The best types of IoT test equipment should offer multiple measurement types such as RF or/and application type measurements, according to Varga.
“It also should offer enough accuracy and quality in signal generation and analyses to accurately measure the performance of an IoT device,” said Varga. “Easy parametrisation and intuitive operation are also important factors. IoT test equipment needs to offer effective simulation and measurement capabilities where the developer has an environment under full control, which will enable them to verify and measure expected behaviour and performance through the whole development cycle so there are no delays caused by having to re-design or fix design faults.
“Pre-compliance testing before going to full certification will save time and money and accelerate the commercial launch of an IoT device.”
According to Varga, set up time is important in production line testing where speed of measurement is critical as well as capacity, due to the high number of devices that will be manufactured. He suggested that allowing parallel testing of multiple devices simultaneously would increase capacity and overall production line volume.

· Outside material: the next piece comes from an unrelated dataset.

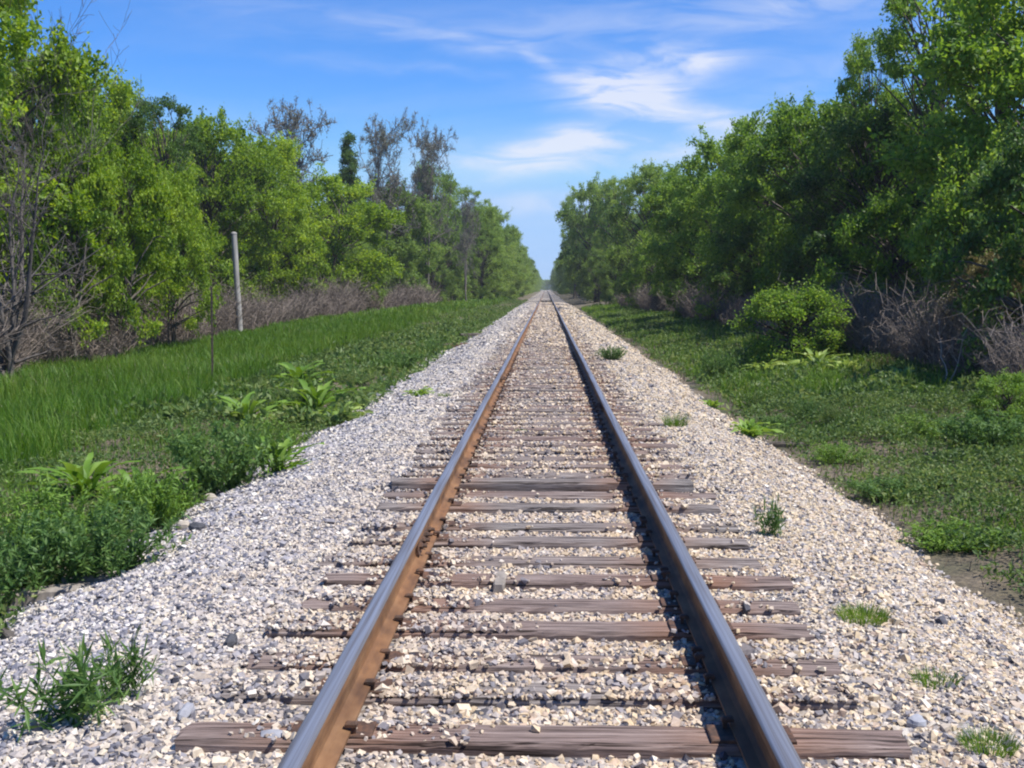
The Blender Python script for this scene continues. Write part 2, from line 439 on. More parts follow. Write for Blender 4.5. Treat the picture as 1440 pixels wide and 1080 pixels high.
# how far stone has spilled over each tie: left end, middle, right end (0 bare .. 1 buried)
cov = np.clip(rng.normal(.26, .2, (NT, 5)), .0, .8)
cov[0] = .4
cov[1] = [.02, .55, .03, .04, .03]
cov[2] = [.75, .97, .75, .72, .78]
cov[3] = [.62, .95, .22, .30, .25]
cov[4] = [.5, .80, .03, .12, .12]
cov[5] = [.25, .65, .06, .06, .08]
cov[6] = [.15, .5, .05, .08, .06]
cov[7] = [.45, .3, .03, .03, .08]
cov[8] = [.5, .2, .03, .05, .04]
cov[9] = [.5, .15, .12, .05, .15]
cov[10] = [.05, .05, .02, .03, .03]
cov[11] = [.25, .2, .04, .06, .06]
cov[12] = [.01, .05, .0, .0, .02]
tie_dz[[1, 8, 10, 12]] = [.0, .0, .0, .008]


def tie_mesh(k, detail=True):
    r = np.random.default_rng(100 + k)
    n = 34 if detail else 4
    xs = np.linspace(-1.3, 1.3, n)
    ring = []
    gr0 = r.uniform(-.05, .06)
    for i, x in enumerate(xs):
        t = i / (n - 1)
        e = .006 * math.sin(7 * t + k) + r.normal(0, .0022)
        e2 = r.normal(0, .003)
        d = max(0.0, .024 * (math.sin(9 * t + k * 1.7) + .35)) if detail else 0.0
        endw = 1 - .07 * (abs(2 * t - 1) ** 10)
        g = gr0 + .012 * math.sin(4 * t + k)
        dz = -.006 * abs(2 * t - 1) ** 6
        ring.append([(x, -.115 * endw + e, -.18), (x, (-.115 + abs(e2)) * endw, -.02 + e2), (x, -.097 + e2, dz + r.normal(0, .0015)),
                     (x, g - .009, dz - .001 + r.normal(0, .001)), (x, g, dz - d), (x, g + .008, dz - .001),
                     (x, .098 + e2, dz + r.normal(0, .0015)), (x, .115 * endw, -.018 - e2), (x, .115 * endw + e, -.18)])
    a = np.array(ring); s = a.shape[1]
    if detail:
        a[0, :, 0] += r.normal(0, .012, s); a[-1, :, 0] += r.normal(0, .012, s)
    i = np.arange(n - 1)[:, None] * s; j = np.arange(s)[None]; j2 = (j + 1) % s
    f = np.stack([i + j, i + s + j, i + s + j2, i + j2], -1).reshape(-1, 4)
    caps = np.array([list(range(s)), list(range((n - 1) * s, n * s))[::-1]])
    v = a.reshape(-1, 3)
    return mesh_np('wooden_tie', [(v, f), (v, caps)], M['tie'])


def boxv(cx, cy, cz, sx, sy, sz, ch=0.0):
    """box; with ch the top is chamfered"""
    h = np.array([sx, sy, sz]) / 2
    lo = [(-1, -1), (1, -1), (1, 1), (-1, 1)]
    v = [(cx + a * h[0], cy + b_ * h[1], cz - h[2]) for a, b_ in lo] + [(cx + a * h[0], cy + b_ * h[1], cz + h[2] - ch) for a, b_ in lo]
    f = [[3, 2, 1, 0], [0, 1, 5, 4], [1, 2, 6, 5], [2, 3, 7, 6], [3, 0, 4, 7]]
    if ch:
        v += [(cx + a * (h[0] - ch), cy + b_ * (h[1] - ch), cz + h[2]) for a, b_ in lo]
        f += [[4, 5, 9, 8], [5, 6, 10, 9], [6, 7, 11, 10], [7, 4, 8, 11], [8, 9, 10, 11]]
    else:
        f += [[4, 5, 6, 7]]
    return np.array(v), np.array(f)


tie_meshes = [tie_mesh(k) for k in range(9)]
tie_far = [tie_mesh(20 + k, False) for k in range(3)]
plate_me = mesh_np('tie_plate', [boxv(0, 0, .006, .3, .175, .014, .003)], M['rust_dark'])
spike_me = mesh_np('spike', [boxv(0, 0, .02, .017, .017, .05), boxv(-.009, 0, .047, .044, .034, .018, .007)], M['rust_dark'])
TIE_LABEL = {
    1: 'thick grey cracked wooden tie crossing the whole gap, nearest fully bare one to the camera',
    2: 'almost buried tie, only brown patches showing, just beyond the thick bare nearest tie',
    3: 'half buried tie, left part under stones, second beyond the thick nearest tie',
    4: 'wide tie with stones over its left end, third beyond the thick nearest tie',
    5: 'grey tie at the near end of the short wood peg',
    6: 'dark reddish tie at the far end of the short wood peg',
    7: 'pale worn tie with a whitish right end, just beyond the wood peg',
    8: 'thin tan tie beside the bolted joint bar of the left rail, nearer of two',
    9: 'rust stained orange brown tie at the far end of the left joint bar',
    10: 'grey tie with a blunt square left end, second nearer than the raised black fronted tie',
    11: 'slim reddish tie right before the raised tie with the black front face',
    12: 'raised dark tie with a black shaded front face, standing above its neighbours',
}
TIE_GROUP = 'wooden ties under the rails'
tie_protos = []
for k in range(1, NT):
    near = k < 52
    me = tie_meshes[int(rng.integers(9))] if k < 90 else tie_far[int(rng.integers(3))]
    if k == 1: me = tie_meshes[0]
    o = link('wooden_tie', me)
    o.location = (tie_x[k], tie_y[k], tie_dz[k]); o.rotation_euler = (0, 0, tie_rz[k])
    o.scale = (tie_len[k] / 2.6, tie_w[k] / .23, 1)
    props(o, TIE_LABEL.get(k, 'weathered brown tie sunk in pale stone, beyond the raised tie with black front face'), 'railway tie', TIE_GROUP)
    if near:
        for s in (-1, 1):
            pl = link('tie_plate', plate_me, o)
            pl.location = ((s * .7525 - tie_x[k]) * 2.6 / tie_len[k], 0, 0)
            for q, (dx, dy) in enumerate(((-.085, .05), (.085, -.05), (-.085, -.06))):
                if q == 2 and k % 3: continue
                sk = link('spike', spike_me, pl)
                sk.location = (dx, dy + rng.normal(0, .01), .0); sk.rotation_euler = (0, 0, math.pi if dx < 0 else 0)

# rails
RZ = .013


def rail_profile():
    half = [(.07, 0), (.07, .011), (.03, .022), (.012, .034), (.0085, .05), (.0085, .105), (.012, .12), (.034, .128), (.036, .134), (.036, .158)]
    return half, [(.0362, .1585), (.033, .1645), (.026, .1676), (.012, .169)]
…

“Anritsu is able to offer multi-technology high volume production line test solutions allowing parallel testing of multiple devices with high levels of accuracy, but we are also able to offer other test and measurement solutions for cellular and short range wireless IoT devices, whether used in prototyping, design or development.
“Our solutions come with unique functions and are both easy and quick to set up, delivering effective and complex measurements.”
Critically, it’s important that companies like Anritsu understand the needs of engineers and developers who perform or require various types of measurement.
“The technology itself, whether it is cellular or short-range wireless, brings a certain level of complexity in terms of the measurement environment setup. Therefore, engineers need test equipment that is easy, intuitive, and provides a stable measurement setup to bridge the complexity of the technology and to deliver better and more understandable test results.
“While Anritsu is a test and measurement company it is also, and has to be, a partner for all its customers.”